こうして生まれたのが「うるう年」である。

6 百年に一度、ズレを再補正してみよう!

さて、この話には続きがある。
先程「ほぼ元通り」と言ったが、うるう年を設けても、地球の位置は正確にいうと元の位置から多少進んでしまう

0.9688日分の遅れを取り戻すために1日進めるわけだが、それは進めすぎである。

1-0.9688=0.0312
となり、そう、細かい話ではあるが、0.0312日分だけ進めすぎなのである。

細かい数字であっても、積もれば山となる。
4年で0.0312日分進むということは・・・。
おやおや、100年経つと0.78日分も進んでしまうではないか。これは看過できない大きさである。

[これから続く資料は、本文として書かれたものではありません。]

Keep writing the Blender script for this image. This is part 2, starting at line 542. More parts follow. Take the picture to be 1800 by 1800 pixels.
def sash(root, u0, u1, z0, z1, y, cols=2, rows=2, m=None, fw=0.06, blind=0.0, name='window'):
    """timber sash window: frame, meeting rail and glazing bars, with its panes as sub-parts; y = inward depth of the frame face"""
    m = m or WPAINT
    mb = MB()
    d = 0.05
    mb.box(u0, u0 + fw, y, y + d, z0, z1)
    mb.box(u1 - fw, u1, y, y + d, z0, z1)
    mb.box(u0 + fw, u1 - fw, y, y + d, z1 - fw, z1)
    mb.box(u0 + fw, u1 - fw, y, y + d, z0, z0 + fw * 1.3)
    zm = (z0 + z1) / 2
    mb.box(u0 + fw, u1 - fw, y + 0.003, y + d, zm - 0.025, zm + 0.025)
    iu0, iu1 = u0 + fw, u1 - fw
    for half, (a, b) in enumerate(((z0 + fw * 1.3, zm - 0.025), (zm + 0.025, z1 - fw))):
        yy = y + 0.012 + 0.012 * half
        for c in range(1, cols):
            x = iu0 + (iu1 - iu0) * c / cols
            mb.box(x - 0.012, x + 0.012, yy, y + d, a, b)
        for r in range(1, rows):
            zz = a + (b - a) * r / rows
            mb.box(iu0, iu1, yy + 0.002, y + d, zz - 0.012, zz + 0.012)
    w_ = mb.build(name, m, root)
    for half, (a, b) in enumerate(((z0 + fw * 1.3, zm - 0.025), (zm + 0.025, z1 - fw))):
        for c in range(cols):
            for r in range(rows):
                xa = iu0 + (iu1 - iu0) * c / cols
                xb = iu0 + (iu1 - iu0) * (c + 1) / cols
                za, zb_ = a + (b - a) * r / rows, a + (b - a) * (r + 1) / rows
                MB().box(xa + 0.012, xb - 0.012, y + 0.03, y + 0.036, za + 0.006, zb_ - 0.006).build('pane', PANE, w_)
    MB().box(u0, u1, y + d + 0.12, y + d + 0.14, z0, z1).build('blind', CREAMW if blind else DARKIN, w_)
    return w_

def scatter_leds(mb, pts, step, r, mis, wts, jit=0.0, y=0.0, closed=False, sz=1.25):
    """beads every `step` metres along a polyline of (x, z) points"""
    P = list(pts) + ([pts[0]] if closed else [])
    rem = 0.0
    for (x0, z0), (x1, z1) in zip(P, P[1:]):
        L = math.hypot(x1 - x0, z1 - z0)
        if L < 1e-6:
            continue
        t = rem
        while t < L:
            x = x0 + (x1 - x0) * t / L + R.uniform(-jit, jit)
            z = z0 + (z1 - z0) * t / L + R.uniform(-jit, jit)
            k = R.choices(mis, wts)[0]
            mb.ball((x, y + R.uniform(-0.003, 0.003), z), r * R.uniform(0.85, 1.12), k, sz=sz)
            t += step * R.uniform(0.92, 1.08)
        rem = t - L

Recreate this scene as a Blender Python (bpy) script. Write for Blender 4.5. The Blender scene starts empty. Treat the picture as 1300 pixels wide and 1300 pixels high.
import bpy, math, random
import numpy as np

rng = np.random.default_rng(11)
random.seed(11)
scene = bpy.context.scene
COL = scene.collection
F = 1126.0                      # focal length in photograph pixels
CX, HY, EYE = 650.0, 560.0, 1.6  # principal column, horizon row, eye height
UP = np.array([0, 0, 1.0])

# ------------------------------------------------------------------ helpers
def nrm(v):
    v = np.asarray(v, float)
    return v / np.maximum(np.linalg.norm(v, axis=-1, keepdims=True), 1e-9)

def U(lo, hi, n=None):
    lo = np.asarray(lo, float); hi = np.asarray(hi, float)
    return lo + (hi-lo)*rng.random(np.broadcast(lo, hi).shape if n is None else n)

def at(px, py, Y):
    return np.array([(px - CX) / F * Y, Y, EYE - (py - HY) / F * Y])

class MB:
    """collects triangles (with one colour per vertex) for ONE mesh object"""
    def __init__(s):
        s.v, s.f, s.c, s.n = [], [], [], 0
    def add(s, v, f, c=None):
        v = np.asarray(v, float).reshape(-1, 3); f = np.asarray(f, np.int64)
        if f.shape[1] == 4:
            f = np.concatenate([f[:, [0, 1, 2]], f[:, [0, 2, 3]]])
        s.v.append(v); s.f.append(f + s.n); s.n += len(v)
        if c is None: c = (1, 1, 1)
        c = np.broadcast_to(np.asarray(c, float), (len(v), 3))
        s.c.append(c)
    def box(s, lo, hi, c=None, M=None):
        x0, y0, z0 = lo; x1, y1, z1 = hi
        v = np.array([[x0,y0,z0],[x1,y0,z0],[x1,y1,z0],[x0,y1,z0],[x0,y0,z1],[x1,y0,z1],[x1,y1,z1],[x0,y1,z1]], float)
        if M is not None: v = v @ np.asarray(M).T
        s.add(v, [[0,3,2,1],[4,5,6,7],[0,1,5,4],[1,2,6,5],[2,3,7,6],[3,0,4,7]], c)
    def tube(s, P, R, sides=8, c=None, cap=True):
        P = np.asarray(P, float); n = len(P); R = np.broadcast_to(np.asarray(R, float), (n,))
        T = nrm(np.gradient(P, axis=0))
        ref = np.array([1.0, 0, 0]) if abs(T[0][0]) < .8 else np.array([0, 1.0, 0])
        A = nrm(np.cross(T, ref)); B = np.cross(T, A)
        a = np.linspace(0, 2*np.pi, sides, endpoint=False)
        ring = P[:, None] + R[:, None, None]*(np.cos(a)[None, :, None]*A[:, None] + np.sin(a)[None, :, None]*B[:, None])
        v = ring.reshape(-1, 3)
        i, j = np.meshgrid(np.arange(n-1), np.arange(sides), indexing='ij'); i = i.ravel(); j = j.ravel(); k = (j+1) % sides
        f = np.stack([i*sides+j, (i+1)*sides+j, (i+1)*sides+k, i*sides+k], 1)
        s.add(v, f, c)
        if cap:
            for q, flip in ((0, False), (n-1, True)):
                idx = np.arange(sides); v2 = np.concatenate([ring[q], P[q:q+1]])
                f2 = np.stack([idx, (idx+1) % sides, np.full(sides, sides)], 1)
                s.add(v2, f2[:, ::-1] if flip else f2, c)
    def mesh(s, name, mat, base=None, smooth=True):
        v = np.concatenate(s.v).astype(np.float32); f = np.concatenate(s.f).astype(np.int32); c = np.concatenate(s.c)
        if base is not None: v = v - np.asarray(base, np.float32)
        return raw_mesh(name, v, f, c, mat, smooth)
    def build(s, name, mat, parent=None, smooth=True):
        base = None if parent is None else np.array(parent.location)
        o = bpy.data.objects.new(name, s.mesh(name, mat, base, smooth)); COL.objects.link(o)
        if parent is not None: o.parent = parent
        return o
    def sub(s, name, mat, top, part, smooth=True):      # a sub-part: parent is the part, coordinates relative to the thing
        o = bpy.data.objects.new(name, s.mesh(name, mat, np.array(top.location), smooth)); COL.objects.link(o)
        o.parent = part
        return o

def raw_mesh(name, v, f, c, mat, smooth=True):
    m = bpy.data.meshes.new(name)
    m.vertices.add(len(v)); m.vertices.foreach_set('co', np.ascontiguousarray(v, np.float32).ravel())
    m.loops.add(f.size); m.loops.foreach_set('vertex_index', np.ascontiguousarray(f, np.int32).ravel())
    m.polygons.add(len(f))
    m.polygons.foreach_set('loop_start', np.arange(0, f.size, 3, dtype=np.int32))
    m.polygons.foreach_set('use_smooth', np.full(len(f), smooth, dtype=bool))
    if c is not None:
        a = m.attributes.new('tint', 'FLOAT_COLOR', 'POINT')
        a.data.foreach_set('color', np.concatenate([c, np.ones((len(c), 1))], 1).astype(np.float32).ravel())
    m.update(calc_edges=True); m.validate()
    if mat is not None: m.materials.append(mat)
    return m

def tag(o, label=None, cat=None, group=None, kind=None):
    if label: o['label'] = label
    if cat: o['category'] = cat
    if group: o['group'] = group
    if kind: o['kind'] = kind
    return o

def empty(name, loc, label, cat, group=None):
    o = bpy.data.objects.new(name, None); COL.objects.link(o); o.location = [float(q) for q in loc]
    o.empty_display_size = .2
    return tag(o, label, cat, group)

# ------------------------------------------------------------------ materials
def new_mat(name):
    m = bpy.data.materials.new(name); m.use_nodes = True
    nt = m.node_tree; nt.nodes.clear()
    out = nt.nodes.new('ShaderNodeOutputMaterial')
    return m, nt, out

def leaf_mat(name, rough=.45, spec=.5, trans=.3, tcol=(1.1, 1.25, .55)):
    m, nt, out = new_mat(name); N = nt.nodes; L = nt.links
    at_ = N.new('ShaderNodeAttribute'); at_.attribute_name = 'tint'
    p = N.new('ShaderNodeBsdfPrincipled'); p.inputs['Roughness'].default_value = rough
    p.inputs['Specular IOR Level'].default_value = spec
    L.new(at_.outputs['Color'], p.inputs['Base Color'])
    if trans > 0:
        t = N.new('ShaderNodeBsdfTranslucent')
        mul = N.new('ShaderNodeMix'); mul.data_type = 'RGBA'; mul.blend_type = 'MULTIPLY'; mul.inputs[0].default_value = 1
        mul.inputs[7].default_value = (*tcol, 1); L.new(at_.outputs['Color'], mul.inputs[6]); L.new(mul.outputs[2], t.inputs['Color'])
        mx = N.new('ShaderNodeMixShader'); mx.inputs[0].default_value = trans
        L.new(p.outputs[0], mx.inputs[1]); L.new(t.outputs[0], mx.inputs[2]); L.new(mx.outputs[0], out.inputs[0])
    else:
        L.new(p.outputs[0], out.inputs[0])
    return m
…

せっかくうるう年があっても、100年経つと大分ズレる!

そこで今度は「例外の例外」を設けることでこれに対処しようということになる。
100年に1回、本来ならば導入されるべき「2月29日」を導入せずにおこうというわけだ。

100年に1回は「例外の例外」でうるう年を無くそう

「例外の例外」を考慮した新しいルールはこうだ。

4で割り切れる年は、うるう年にしよう。
ただし100で割り切れる年は、うるう年ではない年にしよう。

「例外の例外」の導入

これで万事解決だ。
と思いきや・・・。これでは終わらない。

7 四百年に一度、ズレを再々補正してみよう!

+0.78日のズレを補正するために、1日減らしたわけだから、これは減らし過ぎである。
1-0.78=0.22
となり・・・。

ダメだ。100年でー0.22日分のズレが生じてしまうではないか。
ということは、400年でー0.88日のズレが生じてしまう。これは看過できない。

400年経つとー0.88日ズレてしまう!

これを解決するには、「例外の例外の例外」を作るしかない。
四百年に一回は、例外の例外の例外で2月29日を設けることにしようではないか。

四百年に一回の「例外の例外の例外」

「例外の例外の例外」を考慮した新たなルールは次のとおりだ。

4で割り切れる年は、うるう年にしよう。
ただし100で割り切れる年は、うるう年ではない年にしよう。
ただし400で割り切れる年は、うるう年にしよう。

「例外の例外の例外」の導入

これが現在のうるう年のルールである。皆さんは西暦2000年がうるう年だったかどうか、記憶にないかもしれないが、うるう年だったのだ。
なぜなら2000は400で割り切れるから。

ちなみに、このルールでもなお、多少のズレは生じる。
400年で0.12日分のズレが生じるということは、3200年で0.96日分のズレが生じることになる。おお、これは看過できないぞ。

よって、「例外の例外の例外の例外」として、
ただし3200年に1回は、うるう年ではない年にしよう。

というルールを作らなければならないが、まあ現時点でそこまで考慮しなくてもよいだろう、ということで、これはルール化されていない。

さて、ここからは「うるう年」の語源とか、法律上の規定などを紹介しようと思っていたのだが、さすがに力尽きたのでここまでとしたい。

皆さん、貪欲に承知いただけたであろうか。